# [Short task]
How does the data below read from its first line through the line containing "sc.camera = cam_o"? Print those lines exactly.

# [Supplied data]
==========
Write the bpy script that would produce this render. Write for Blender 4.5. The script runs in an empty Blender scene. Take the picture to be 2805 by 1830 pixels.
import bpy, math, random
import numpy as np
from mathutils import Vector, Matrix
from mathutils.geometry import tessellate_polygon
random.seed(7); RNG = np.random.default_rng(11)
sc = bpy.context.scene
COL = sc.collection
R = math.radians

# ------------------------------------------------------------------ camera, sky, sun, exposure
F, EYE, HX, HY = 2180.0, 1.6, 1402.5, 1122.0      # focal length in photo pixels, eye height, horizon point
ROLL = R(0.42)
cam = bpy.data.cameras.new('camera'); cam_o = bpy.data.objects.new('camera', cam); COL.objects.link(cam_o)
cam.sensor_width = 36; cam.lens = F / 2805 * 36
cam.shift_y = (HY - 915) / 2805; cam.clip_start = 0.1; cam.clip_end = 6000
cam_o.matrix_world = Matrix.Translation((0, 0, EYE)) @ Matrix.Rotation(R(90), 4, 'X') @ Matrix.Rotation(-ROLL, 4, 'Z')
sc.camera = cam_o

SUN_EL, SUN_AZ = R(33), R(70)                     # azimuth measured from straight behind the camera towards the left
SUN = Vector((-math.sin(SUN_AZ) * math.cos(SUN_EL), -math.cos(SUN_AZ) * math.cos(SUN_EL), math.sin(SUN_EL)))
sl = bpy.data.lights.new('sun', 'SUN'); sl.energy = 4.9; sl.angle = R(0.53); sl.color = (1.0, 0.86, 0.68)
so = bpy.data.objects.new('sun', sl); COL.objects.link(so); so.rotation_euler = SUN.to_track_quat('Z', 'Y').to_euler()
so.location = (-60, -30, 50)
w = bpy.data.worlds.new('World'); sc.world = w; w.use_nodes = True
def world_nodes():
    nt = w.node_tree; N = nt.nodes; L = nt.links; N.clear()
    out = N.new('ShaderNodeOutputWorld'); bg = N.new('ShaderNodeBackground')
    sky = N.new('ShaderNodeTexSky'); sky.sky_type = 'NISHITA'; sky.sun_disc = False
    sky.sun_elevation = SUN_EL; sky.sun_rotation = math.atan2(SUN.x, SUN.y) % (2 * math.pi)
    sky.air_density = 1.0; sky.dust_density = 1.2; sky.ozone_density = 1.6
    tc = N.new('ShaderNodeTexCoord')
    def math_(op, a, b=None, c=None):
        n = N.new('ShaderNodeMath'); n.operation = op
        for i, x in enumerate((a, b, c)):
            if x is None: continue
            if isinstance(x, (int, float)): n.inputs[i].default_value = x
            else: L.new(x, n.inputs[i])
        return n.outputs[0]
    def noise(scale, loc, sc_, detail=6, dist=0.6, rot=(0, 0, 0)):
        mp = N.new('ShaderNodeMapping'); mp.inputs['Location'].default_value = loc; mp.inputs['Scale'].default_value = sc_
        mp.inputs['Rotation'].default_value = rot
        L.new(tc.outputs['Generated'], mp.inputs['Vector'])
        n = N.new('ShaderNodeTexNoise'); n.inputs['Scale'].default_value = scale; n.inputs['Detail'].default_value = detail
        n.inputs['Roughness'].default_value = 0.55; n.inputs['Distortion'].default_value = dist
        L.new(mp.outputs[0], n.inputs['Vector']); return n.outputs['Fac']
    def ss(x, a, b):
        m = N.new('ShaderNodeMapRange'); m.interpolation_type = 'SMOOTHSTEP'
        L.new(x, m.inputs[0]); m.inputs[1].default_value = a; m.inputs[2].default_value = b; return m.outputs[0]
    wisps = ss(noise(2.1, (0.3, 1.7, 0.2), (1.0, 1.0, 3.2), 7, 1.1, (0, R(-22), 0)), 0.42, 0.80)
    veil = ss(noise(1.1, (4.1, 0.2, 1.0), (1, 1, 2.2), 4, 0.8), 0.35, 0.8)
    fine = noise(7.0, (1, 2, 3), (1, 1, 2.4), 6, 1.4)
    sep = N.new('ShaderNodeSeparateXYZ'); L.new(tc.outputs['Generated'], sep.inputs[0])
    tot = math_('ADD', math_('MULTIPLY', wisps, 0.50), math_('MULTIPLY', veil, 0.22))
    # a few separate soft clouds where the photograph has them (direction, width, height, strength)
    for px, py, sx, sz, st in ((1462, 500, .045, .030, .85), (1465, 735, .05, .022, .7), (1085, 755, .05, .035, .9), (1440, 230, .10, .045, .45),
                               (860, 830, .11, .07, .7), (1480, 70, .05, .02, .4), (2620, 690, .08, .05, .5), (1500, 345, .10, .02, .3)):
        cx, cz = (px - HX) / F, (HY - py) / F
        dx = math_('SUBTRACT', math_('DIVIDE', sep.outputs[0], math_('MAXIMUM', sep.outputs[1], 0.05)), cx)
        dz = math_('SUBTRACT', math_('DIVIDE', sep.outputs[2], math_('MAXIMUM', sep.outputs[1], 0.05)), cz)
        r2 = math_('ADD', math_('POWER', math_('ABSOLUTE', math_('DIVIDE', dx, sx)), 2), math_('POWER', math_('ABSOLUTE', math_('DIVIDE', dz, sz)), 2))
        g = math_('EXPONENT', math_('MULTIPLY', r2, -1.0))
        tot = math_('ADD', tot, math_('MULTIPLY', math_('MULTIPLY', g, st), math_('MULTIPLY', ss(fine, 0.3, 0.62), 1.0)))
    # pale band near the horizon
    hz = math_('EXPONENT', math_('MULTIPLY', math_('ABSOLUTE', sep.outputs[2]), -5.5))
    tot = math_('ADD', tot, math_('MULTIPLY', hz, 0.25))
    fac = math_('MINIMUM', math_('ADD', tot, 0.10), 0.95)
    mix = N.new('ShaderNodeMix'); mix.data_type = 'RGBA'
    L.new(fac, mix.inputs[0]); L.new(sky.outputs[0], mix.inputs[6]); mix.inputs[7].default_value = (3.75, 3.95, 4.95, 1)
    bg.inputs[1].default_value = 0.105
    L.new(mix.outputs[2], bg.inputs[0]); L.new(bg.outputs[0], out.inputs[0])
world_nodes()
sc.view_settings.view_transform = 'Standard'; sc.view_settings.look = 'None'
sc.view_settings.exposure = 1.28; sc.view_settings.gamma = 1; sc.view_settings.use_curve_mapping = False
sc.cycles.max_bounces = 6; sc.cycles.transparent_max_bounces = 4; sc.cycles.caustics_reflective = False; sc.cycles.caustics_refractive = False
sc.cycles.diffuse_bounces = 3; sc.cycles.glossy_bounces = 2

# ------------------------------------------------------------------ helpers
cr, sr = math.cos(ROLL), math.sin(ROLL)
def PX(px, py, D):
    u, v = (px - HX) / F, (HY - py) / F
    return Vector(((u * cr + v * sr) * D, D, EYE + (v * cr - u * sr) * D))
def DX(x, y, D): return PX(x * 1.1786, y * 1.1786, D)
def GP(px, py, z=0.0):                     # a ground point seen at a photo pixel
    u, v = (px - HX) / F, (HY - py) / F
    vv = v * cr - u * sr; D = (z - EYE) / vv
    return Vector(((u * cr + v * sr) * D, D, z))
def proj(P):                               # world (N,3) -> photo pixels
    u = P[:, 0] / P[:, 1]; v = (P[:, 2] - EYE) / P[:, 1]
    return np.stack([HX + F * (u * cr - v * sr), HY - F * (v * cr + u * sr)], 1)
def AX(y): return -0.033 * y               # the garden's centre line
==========
# [Exercise answer]
Write the bpy script that would produce this render. Write for Blender 4.5. The script runs in an empty Blender scene. Take the picture to be 2805 by 1830 pixels.
import bpy, math, random
import numpy as np
from mathutils import Vector, Matrix
from mathutils.geometry import tessellate_polygon
random.seed(7); RNG = np.random.default_rng(11)
sc = bpy.context.scene
COL = sc.collection
R = math.radians

# ------------------------------------------------------------------ camera, sky, sun, exposure
F, EYE, HX, HY = 2180.0, 1.6, 1402.5, 1122.0      # focal length in photo pixels, eye height, horizon point
ROLL = R(0.42)
cam = bpy.data.cameras.new('camera'); cam_o = bpy.data.objects.new('camera', cam); COL.objects.link(cam_o)
cam.sensor_width = 36; cam.lens = F / 2805 * 36
cam.shift_y = (HY - 915) / 2805; cam.clip_start = 0.1; cam.clip_end = 6000
cam_o.matrix_world = Matrix.Translation((0, 0, EYE)) @ Matrix.Rotation(R(90), 4, 'X') @ Matrix.Rotation(-ROLL, 4, 'Z')
sc.camera = cam_o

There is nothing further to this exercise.